Adventures in Neurohumanities
May 7, 2013 |
"Neurohumanities offers a way to tap the popular enthusiasm for science and, in part, gin up more funding for humanities. It may also be a bid to give more authority to disciplines that are more qualitative and thus are construed, in today’s scientized and digitalized world, as less desirable or powerful. Deena Skolnick Weisberg, a Temple University postdoctoral fellow in psychology, wrote a 2008 paper titled “The Seductive Allure of Neuroscience Explanations,” in which she argued that the language of neuroscience affected nonexperts’ judgment, impressing them so much that they became convinced that illogical explanations actually made sense. Similarly, combining neuroscience with, say, the study of art nowadays can seem to offer an instant sheen of credibility.

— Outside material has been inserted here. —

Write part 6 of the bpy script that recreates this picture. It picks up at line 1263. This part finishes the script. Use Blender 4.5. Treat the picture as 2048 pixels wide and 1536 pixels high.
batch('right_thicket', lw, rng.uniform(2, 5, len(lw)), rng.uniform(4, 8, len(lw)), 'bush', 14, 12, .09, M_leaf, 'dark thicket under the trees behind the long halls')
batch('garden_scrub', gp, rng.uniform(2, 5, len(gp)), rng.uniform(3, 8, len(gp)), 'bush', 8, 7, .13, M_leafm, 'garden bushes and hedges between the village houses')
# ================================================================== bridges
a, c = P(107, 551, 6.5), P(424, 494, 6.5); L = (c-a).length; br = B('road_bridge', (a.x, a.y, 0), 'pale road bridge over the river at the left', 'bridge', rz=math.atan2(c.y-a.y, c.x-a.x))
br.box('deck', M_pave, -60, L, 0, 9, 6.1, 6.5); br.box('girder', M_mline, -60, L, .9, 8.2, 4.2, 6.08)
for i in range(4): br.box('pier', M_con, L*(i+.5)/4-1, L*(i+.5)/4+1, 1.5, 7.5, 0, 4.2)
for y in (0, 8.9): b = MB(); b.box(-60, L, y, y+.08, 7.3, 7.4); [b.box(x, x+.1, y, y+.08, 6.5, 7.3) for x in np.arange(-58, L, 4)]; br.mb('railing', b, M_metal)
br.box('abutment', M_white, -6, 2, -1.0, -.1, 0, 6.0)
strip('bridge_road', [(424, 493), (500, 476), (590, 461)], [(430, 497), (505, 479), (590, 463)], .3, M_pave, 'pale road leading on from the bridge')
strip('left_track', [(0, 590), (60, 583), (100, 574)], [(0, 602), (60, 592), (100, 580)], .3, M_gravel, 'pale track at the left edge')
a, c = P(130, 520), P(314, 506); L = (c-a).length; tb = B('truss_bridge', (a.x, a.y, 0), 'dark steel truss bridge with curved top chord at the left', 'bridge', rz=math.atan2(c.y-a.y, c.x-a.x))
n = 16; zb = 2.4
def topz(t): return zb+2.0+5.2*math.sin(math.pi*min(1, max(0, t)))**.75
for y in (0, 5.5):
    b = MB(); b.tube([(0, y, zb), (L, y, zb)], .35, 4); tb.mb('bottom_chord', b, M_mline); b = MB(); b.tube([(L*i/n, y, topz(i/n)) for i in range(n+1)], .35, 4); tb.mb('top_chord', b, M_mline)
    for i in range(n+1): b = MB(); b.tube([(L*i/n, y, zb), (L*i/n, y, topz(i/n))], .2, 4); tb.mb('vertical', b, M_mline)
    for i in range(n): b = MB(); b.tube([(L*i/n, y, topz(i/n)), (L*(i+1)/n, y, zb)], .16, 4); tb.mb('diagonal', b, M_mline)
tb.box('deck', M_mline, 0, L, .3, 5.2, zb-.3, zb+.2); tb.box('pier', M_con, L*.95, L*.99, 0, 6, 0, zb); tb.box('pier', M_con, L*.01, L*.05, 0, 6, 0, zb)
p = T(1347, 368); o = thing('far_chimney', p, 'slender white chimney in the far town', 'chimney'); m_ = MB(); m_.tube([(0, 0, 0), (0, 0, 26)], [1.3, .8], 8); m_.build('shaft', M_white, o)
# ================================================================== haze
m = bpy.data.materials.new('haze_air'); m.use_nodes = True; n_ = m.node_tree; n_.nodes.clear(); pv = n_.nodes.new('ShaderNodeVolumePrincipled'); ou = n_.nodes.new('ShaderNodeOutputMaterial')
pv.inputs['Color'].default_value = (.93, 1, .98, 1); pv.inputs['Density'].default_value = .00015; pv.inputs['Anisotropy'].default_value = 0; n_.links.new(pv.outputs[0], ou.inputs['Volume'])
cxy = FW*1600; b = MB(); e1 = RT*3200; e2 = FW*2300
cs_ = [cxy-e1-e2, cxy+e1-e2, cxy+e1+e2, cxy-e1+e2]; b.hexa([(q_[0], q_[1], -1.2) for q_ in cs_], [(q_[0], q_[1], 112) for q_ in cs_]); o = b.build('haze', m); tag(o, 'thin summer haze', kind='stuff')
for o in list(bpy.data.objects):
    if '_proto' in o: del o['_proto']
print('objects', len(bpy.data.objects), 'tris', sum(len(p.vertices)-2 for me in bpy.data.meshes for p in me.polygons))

But neurohumanities is also the result of something else. Neuroscience appears to be filling a vacuum where a single dominant mode of thought and criticism once existed. That plinth has been held in the American academy by critical theory, neo-Marxism and psychoanalysis. Alva Noë, a University of California, Berkeley, philosopher who might be called a “neuro doubter,” sees neurohumanities as a reaction to the previous postmodern moment. “The pre-eminence of neuroscience” has legitimated an “anti-theory stance” within the humanities, says Noë, the author of Out of Our Heads."